The Einstein's theory of gravitation is distinct. It is based on 2 assumptions. i) Material bodies follow geodesics. So we need to define a geodesic, and this is done through the metric. ii) The metric is defined, through a classic implementation of the Principle of Least Action using the scalar curvature. So only the metric is involved. This is a beautiful, consistent, theory, but it does not account for the motion of stars in the Galaxy. The usual answer of lazzy physicists is to say that it requires a new mystery (good for the media) : dark matter. Actually the Einsitein's theory of gravitation denies the existence of a gravitational field. Einstein, and many others, tried to adjust the theory, but it needs one way or another to give up the central role given to the metric.

 

 

[studiot]

4 hours ago, Dutailly said:

The metric is defined, through a classic implementation of the Principle of Least Action using the scalar curvature.

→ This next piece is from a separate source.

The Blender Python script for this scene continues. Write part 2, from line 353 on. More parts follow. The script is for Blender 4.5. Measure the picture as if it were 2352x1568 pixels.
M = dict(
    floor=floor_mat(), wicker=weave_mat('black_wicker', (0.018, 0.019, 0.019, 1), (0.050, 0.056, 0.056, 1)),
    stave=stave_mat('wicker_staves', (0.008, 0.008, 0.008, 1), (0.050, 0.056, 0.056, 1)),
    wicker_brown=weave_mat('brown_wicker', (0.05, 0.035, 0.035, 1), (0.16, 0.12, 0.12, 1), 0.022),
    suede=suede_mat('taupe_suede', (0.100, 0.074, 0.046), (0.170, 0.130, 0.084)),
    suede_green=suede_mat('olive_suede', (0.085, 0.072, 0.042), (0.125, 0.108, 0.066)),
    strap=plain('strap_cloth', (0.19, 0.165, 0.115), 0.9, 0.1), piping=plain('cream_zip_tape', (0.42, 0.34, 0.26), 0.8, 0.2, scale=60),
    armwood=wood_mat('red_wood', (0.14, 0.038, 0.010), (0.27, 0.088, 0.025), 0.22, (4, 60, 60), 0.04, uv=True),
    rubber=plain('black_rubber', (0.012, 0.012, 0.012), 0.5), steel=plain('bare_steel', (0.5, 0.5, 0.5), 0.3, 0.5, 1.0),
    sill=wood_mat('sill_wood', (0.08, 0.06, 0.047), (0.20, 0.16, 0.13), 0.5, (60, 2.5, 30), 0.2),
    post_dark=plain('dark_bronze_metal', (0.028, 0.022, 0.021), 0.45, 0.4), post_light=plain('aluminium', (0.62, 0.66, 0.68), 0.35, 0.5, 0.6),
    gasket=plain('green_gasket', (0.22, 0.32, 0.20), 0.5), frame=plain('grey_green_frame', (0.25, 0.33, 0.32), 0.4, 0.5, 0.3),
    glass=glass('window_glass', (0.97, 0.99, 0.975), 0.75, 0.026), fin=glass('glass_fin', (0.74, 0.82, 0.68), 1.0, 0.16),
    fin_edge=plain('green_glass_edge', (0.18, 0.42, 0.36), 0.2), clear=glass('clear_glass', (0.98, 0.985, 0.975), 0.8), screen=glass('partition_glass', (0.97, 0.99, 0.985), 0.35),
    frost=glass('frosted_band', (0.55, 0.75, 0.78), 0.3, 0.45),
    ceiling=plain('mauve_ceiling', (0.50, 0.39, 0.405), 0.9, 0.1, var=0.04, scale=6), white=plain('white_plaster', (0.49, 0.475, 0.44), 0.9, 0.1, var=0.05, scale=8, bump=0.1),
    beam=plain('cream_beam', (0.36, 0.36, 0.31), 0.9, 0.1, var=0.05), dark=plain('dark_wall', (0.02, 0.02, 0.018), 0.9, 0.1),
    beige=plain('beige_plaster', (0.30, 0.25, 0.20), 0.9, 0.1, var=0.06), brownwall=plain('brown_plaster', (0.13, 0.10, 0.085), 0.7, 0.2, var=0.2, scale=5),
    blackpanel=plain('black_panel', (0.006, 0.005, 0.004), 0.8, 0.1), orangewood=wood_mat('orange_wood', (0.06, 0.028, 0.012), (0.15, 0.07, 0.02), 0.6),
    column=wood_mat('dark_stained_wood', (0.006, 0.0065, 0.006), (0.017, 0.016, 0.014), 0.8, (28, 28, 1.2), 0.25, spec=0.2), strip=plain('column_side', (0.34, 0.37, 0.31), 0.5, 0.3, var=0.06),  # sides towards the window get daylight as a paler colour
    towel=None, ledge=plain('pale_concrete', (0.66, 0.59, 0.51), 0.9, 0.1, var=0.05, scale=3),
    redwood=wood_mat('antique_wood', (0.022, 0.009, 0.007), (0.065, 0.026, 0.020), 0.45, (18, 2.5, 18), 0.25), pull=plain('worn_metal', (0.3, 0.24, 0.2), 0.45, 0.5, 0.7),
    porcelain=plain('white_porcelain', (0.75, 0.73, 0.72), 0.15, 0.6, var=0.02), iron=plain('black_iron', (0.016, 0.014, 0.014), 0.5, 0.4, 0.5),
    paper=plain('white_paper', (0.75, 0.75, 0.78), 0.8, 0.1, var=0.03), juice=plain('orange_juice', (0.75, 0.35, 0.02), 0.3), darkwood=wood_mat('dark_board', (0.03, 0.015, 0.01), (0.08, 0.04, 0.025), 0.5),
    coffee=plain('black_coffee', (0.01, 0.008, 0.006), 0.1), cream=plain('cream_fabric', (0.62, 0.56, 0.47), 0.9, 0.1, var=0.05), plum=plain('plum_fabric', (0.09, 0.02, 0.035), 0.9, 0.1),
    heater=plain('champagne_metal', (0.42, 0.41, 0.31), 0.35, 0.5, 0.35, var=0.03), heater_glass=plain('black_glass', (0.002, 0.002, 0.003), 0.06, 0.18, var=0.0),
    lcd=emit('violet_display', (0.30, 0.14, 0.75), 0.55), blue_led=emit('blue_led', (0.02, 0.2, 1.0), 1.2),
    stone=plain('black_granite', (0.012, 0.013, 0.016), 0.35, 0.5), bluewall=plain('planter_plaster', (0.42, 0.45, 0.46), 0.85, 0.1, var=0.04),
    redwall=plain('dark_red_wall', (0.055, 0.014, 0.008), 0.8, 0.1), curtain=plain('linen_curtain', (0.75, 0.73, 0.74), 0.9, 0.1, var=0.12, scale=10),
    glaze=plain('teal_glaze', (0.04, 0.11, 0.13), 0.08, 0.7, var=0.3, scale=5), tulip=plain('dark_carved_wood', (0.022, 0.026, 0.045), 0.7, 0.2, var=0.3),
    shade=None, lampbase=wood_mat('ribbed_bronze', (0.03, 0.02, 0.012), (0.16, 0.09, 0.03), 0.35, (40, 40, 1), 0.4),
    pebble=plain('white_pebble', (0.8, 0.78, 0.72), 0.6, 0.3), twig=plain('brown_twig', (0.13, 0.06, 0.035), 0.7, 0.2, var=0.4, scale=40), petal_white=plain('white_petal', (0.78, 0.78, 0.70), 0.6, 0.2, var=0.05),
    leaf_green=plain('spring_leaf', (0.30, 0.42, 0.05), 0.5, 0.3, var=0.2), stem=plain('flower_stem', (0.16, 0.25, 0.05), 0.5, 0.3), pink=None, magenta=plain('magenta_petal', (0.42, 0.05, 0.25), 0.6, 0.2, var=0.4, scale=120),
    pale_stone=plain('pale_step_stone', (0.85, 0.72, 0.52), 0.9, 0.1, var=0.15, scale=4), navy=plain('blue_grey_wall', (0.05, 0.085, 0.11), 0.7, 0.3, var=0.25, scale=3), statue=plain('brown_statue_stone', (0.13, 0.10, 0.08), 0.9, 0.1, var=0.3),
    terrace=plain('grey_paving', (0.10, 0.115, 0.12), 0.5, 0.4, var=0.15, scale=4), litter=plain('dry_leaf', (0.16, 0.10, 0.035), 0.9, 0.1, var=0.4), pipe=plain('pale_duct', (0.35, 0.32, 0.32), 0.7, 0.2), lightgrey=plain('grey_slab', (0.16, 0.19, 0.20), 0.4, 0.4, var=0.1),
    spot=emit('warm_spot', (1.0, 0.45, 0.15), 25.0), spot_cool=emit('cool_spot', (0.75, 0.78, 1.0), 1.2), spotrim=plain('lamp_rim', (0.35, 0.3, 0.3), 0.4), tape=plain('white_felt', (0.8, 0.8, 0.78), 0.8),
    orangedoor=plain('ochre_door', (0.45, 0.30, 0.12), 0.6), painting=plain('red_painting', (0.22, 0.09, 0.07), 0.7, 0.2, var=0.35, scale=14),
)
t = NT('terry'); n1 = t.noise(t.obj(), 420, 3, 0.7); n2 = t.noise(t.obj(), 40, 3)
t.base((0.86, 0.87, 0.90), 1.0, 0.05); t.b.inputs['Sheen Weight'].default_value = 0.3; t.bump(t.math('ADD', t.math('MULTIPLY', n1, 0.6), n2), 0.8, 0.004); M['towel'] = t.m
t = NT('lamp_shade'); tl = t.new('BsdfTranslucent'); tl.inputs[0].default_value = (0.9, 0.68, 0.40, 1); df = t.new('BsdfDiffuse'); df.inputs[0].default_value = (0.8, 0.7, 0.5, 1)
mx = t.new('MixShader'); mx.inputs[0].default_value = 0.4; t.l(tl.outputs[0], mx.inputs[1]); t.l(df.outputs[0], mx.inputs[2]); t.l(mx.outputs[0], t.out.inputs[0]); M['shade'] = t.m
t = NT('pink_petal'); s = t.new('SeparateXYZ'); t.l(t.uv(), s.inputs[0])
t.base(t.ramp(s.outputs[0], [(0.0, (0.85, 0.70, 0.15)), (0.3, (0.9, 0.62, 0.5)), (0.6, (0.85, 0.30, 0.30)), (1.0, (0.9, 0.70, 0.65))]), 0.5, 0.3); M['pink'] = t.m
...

Indeed, but for which model of GR?, the original simple one, or one of the many rewrites over the 20th cnet or the 2008 one after Connes?

[Country Boy]

"General relativity describes gravity as a curve in space-time.  In a curved space-time, an object moving in a straight line and at constant speed will, in normal space, appear to accelerate along a curved path.  So curved space-time is equivalent to the accelerated shrinking of normal space over time. "

You are misunderstanding "accelerate".  An object that is either speeding up or slowing down is "accelerating".  Even an object moving around a curve at constant speed is "accelerating".  It does NOT follow that "normal space" is shrinking.